Su imagen me remitía a los anuncios de la cerveza Cristal y a las emisiones nocturnas del Noticiero Nacional de la Televisión, pero nunca imaginé tenerlo frente a mí y menos ser su compañera de trabajo. Él me aconsejó visitar un logopeda porque como “buena oriental” no pronunciaba en toda su amplitud las eses. Por un tiempo presencié los ensayos de los noticieros y con él aprendí muchos detalles que aún me acompañan. Afable, pero implacable con la mala redacción, Manolo Ortega está entre los imprescindibles que La Habana me dio la posibilidad de conocer.
Ella tenía limitaciones en una pierna y aunque era conocida por su independencia, siempre alguien trataba de ayudarla, aunque erguida y con un brillo intenso en sus ojos claros rechazara el favor. Conversadora como la buena profesora que fue daba los mejores consejos: “No mires el reloj, que el olor te diga cómo se está guisando; echa la sal con los dedos; el conejo se cocina como el pollo”, Nitza Villapol, asidua de la peluquería del ICRT, propiciaba ricas charlas sobre recetas de comida.

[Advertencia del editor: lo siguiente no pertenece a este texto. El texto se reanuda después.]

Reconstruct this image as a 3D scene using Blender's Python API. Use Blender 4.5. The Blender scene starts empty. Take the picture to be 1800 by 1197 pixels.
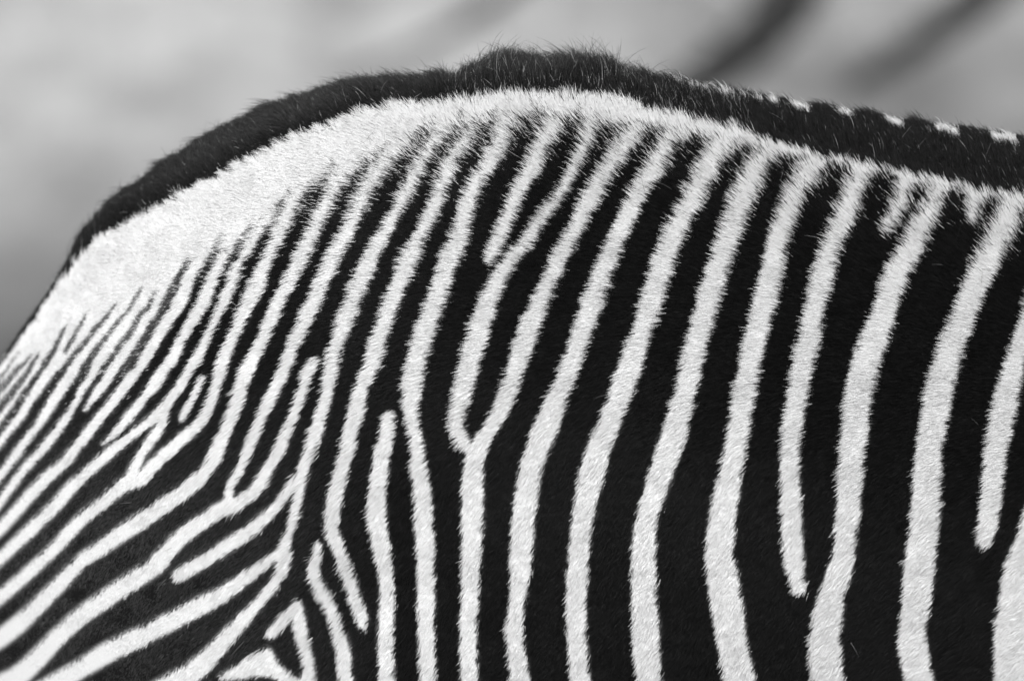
import bpy, math, numpy as np
from mathutils import Vector, Matrix

rng = np.random.default_rng(7)
sc = bpy.context.scene
COL = sc.collection

# ------------------------------------------------------------------ camera
PITCH = math.radians(10.0)
DIST = 6.0
WIDTH_M = 0.95                       # metres across the frame at the focus distance
M = WIDTH_M / 1800.0                 # metres per unit of the tracing grid (1800 units across)
T0 = np.array([0.0, 0.0, 1.20])
FWD = np.array([0.0, math.cos(PITCH), -math.sin(PITCH)])
UP = np.array([0.0, math.sin(PITCH), math.cos(PITCH)])
RIGHT = np.array([1.0, 0.0, 0.0])
CAM = T0 - DIST * FWD
cam_data = bpy.data.cameras.new("camera")
cam = bpy.data.objects.new("camera", cam_data)
COL.objects.link(cam)
cam.location = CAM
cam.rotation_euler = (math.pi / 2 - PITCH, 0, 0)
cam_data.sensor_width = 36.0
cam_data.lens = 36.0 * DIST / WIDTH_M
cam_data.clip_start = 0.1
cam_data.clip_end = 500.0
cam_data.dof.use_dof = True
cam_data.dof.focus_distance = DIST + 0.07
cam_data.dof.aperture_fstop = 3.7
sc.camera = cam

# ------------------------------------------------------------------ daylight (a black-and-white photograph: neutral sky and sun)
SUN_EL, SUN_AZ = math.radians(44), math.radians(-30)     # azimuth measured from the camera's side, to the left
world = bpy.data.worlds.new("World")
sc.world = world
world.use_nodes = True
wn = world.node_tree
wn.nodes.clear()
sky = wn.nodes.new("ShaderNodeTexSky")
sky.sky_type = 'NISHITA'
sky.sun_disc = False
bw = wn.nodes.new("ShaderNodeRGBToBW")
bg = wn.nodes.new("ShaderNodeBackground")
bg.inputs["Strength"].default_value = 0.11
wo = wn.nodes.new("ShaderNodeOutputWorld")
wn.links.new(sky.outputs[0], bw.inputs[0])
wn.links.new(bw.outputs[0], bg.inputs["Color"])
wn.links.new(bg.outputs[0], wo.inputs["Surface"])
to_sun = Vector((math.sin(SUN_AZ) * math.cos(SUN_EL), -math.cos(SUN_AZ) * math.cos(SUN_EL), math.sin(SUN_EL)))
sky.sun_elevation = SUN_EL
sky.sun_rotation = math.atan2(to_sun.x, to_sun.y)
sd = bpy.data.lights.new("sun", 'SUN')
sd.energy = 3.6
sd.angle = math.radians(0.5)
sd.color = (1, 1, 1)
sun = bpy.data.objects.new("sun", sd)
sun.rotation_euler = to_sun.to_track_quat('Z', 'Y').to_euler()
COL.objects.link(sun)
sc.view_settings.view_transform = 'Standard'
sc.view_settings.look = 'None'
sc.view_settings.gamma = 1.0
sc.view_settings.exposure = 0.27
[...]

Tomaba el ómnibus de la ruta de Guanabo en la parada frente al túnel a la salida de la ciudad. Alguien se levantaba y le daba el asiento. Solía ir a escribir al departamento de reporteros del NTV y cuando solo había una máquina de escribir nadie osaba levantarlo si él llegaba primero. Recuerdo que, ante cierta disputa, alerté sobre su presencia y él, a quien creíamos ajeno, se volteó y dijo: “no tengan pena, es la primera vez que escucho una bronca porque todos quieren trabajar”. Era el profesor Gustavo Doubuchet.
No nos conocíamos, pero tuve la suerte de estrecharle la mano. Un hombre corpulento, alegre, sabio: Noel González, ese que cambiaba corazones enfermos por sanos. Ese día quedó marcado en esta mujer que llegó a La Habana hace muchos años.